Some of you have met me. A few of you know me. And fewer still have intimate knowledge of my daily life. It’s not a matter of limits or privilege, it’s really about time spent.
I am Sheila. I am a daughter, a mother, a wife, and a friend. You may have only interacted or seen me in a couple of those rolls, but in truth, all describe me. I am fully a daughter, fully a mother, fully a wife, fully a friend. You see, you cannot remove one without removing all–for that would be impossible…and preposterous. I am who I am–all of me. And if you know me in any one of those rolls, you are actually interacting with all of me.
Mentally speaking, I’m a sorter, a filer, a pigeon-holer. Everything needs to “fit” in order for my brain to be comfortable. In short: I need to know. Yet, admittedly for decades, I struggled with the “filing order” of God. You see, I would constantly second guess in the middle of praying on whether this request, or that, should be addressed to The Father? The Holy Spirit? Jesus?? I was continually trying to reason the filing order: Father, Jesus, Holy Spirit? Or Jesus, Holy Spirit, Father? Holy Spirit, Jesus, Father?? You get the picture.
But even in this muddled mess in my brain, the Lord helped me to see Him.
I knew Deuteronomy 6:4: “Hear, O Israel, The LORD our God, the LORD is One”. And yet I perceived the vacillation of triune in my spirit. Sometimes I felt the Father. Sometimes, it was the Holy Spirit my Counselor tending to me. And yet, at other times I would have an overwhelming sense of Jesus my Redeemer. It wasn’t until I saw the truth in the parallel of my mere existence that peace rested in my human reasonings.

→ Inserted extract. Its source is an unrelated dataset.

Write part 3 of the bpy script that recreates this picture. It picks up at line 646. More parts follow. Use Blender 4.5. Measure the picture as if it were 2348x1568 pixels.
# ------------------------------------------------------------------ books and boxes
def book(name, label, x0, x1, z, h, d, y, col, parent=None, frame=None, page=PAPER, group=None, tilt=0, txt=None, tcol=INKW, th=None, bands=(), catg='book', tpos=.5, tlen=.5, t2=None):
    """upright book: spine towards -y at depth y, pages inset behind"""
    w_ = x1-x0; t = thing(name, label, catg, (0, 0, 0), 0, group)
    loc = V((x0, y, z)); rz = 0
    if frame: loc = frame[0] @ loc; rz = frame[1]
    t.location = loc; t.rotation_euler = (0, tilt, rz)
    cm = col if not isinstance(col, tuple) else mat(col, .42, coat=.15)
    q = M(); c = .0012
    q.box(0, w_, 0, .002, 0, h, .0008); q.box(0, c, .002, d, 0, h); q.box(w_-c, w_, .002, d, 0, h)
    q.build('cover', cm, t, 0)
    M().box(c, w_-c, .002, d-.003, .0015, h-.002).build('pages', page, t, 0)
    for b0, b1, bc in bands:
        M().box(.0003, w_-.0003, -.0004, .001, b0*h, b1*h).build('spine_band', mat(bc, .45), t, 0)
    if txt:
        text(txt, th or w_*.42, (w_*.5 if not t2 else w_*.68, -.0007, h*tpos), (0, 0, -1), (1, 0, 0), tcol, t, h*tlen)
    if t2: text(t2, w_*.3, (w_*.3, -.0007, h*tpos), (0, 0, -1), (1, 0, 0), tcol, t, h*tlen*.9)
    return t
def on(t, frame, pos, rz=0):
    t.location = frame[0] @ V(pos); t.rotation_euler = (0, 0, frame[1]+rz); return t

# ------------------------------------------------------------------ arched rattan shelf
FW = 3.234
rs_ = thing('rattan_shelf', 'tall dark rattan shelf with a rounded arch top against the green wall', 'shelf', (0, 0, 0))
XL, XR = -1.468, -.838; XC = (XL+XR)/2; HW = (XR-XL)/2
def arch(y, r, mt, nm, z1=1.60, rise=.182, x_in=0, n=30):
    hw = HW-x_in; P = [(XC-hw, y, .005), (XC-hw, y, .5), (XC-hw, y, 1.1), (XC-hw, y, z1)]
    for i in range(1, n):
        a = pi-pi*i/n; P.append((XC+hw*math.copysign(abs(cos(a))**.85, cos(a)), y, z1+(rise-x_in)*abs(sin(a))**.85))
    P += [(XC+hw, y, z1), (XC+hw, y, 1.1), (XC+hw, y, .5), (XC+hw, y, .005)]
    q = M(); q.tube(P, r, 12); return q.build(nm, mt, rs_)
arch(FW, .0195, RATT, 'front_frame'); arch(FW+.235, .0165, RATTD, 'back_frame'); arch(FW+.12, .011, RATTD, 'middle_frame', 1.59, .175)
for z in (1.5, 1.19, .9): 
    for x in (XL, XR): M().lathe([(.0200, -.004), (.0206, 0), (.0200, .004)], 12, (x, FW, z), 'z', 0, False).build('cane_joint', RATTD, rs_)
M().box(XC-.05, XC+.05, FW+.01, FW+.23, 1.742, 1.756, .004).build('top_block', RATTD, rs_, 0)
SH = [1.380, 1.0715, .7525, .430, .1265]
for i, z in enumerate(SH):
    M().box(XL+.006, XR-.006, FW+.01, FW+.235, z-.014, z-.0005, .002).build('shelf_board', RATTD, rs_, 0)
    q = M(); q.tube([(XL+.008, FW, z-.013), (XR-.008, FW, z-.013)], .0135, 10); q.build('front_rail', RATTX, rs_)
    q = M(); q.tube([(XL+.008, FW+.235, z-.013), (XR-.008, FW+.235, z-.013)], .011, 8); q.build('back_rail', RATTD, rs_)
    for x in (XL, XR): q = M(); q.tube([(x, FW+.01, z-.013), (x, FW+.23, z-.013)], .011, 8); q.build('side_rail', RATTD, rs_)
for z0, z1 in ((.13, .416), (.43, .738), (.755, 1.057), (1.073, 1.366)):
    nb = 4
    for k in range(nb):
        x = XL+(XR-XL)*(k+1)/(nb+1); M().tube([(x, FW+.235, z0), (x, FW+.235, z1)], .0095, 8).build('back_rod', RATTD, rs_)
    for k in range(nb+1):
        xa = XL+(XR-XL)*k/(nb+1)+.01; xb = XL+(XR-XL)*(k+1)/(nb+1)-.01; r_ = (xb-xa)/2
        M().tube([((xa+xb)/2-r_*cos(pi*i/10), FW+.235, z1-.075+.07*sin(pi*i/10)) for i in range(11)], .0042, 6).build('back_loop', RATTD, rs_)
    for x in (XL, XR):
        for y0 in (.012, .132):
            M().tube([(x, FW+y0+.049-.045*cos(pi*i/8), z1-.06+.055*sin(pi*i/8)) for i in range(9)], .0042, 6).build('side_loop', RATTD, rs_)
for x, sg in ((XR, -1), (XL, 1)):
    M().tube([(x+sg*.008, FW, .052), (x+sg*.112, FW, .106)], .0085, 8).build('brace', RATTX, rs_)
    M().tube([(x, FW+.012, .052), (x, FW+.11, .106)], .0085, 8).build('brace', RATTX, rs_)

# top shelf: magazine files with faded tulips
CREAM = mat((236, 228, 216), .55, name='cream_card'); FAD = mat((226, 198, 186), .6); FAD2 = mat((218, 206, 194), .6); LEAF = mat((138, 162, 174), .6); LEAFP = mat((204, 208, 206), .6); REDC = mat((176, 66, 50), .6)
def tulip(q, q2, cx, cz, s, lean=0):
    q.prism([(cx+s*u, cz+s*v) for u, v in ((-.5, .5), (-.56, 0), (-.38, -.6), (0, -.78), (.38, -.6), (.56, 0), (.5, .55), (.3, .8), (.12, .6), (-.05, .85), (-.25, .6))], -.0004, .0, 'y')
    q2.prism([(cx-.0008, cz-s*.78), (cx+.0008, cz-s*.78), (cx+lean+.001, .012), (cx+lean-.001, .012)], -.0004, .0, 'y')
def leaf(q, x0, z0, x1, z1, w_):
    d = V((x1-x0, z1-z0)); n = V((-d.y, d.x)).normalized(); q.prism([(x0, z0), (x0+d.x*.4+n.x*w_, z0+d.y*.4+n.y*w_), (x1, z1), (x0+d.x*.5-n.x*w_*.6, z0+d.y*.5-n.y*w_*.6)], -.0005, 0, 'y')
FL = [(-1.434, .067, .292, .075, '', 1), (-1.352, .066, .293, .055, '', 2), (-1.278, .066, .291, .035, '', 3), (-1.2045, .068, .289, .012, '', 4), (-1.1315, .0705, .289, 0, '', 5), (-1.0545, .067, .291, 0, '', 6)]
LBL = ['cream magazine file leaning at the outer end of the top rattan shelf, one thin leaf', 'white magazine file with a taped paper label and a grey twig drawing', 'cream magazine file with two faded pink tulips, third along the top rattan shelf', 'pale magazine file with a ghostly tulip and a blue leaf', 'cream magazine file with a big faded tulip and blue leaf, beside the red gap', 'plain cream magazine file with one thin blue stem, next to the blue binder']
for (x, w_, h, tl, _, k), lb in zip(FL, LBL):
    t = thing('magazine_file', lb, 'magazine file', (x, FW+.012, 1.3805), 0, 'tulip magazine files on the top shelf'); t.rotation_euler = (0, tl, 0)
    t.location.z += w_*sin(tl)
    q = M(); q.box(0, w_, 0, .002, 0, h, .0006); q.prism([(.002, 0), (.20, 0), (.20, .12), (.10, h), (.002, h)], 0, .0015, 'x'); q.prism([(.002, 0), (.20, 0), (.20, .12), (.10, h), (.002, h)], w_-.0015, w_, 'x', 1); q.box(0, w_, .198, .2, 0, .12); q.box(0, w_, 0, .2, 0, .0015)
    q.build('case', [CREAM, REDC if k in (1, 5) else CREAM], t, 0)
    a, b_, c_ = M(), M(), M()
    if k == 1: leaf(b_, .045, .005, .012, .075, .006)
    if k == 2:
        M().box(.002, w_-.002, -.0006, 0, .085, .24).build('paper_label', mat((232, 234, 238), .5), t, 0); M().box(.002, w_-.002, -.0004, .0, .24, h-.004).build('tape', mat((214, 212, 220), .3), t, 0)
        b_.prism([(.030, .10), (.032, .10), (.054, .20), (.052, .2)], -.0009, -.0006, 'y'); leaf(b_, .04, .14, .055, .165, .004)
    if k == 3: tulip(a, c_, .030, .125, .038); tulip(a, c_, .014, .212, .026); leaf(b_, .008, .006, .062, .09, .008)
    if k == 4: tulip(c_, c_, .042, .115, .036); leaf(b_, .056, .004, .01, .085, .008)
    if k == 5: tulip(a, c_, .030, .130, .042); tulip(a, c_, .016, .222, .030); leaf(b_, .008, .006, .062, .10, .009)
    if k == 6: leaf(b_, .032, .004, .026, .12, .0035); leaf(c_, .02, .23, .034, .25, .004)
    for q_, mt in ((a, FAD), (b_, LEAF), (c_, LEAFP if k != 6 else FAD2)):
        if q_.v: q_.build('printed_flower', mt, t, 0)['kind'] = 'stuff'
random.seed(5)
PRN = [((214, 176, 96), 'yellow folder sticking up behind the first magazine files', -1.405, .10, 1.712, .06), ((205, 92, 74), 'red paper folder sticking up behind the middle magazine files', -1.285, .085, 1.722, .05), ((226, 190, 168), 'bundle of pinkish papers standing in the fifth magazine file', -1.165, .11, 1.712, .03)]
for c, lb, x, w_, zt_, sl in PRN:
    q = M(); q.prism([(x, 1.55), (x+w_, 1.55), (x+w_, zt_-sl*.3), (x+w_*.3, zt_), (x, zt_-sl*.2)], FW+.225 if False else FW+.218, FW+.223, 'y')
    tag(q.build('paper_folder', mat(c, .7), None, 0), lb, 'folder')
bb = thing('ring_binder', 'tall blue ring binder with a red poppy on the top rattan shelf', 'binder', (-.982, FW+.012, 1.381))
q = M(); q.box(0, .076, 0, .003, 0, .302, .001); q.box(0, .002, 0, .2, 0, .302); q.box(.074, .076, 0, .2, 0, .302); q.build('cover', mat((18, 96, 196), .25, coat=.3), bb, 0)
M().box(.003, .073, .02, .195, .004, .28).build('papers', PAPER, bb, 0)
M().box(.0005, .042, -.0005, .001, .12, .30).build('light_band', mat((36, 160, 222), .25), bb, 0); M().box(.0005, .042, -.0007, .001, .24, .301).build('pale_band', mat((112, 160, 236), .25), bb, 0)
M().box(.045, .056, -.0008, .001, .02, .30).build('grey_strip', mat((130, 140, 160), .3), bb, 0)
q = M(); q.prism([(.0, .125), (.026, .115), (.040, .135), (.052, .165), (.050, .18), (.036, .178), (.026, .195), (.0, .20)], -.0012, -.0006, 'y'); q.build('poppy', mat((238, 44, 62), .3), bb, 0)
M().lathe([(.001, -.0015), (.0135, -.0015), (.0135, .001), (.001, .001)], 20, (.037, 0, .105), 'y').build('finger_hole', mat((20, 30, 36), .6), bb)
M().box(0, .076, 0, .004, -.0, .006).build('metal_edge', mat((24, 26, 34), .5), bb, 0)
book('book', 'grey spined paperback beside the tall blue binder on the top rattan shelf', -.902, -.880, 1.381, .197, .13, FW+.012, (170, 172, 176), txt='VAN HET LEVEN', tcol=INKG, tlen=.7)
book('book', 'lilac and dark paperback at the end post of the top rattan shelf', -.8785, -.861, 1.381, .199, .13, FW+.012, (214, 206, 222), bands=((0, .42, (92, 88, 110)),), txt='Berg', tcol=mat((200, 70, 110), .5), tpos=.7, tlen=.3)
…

God is ALL, and IN all, who truly believe in Him. Not 1 out of 3, 2 out of 3, or any other combination–ALL. And He is magnificently more complex than I can fully comprehend! How can I “sort” in vivid detail One I have never seen, yet know SO well? But that was what I was attempting to do:
God before creation. Word made Flesh. Creator of ALL. Healer. Mender. Sustainer. Protector. Giant Slayer. Moses Maker. Leader. Provider. Bread. Counselor. Defender. Mighty Warrior. Redeemer. King of Kings… The list is eternal!
Yet in the middle of my list-making, in that familiar still small voice, I hear: “Who do you say that I AM?”
My sheepishly, yet somehow bold, unlearned reply: “You are The Christ! The Son of the Living God! Father, Redeemer, Counselor, Comforter, LORD, All in All, and my dearest Friend! You are JESUS! Christ IN me, the Hope of glory!!”
Immediately Peace settled over my “file cabinet”. Deuteronomy 6:4 was now personal:
Hear, O Sheila, The LORD your God is ONE!!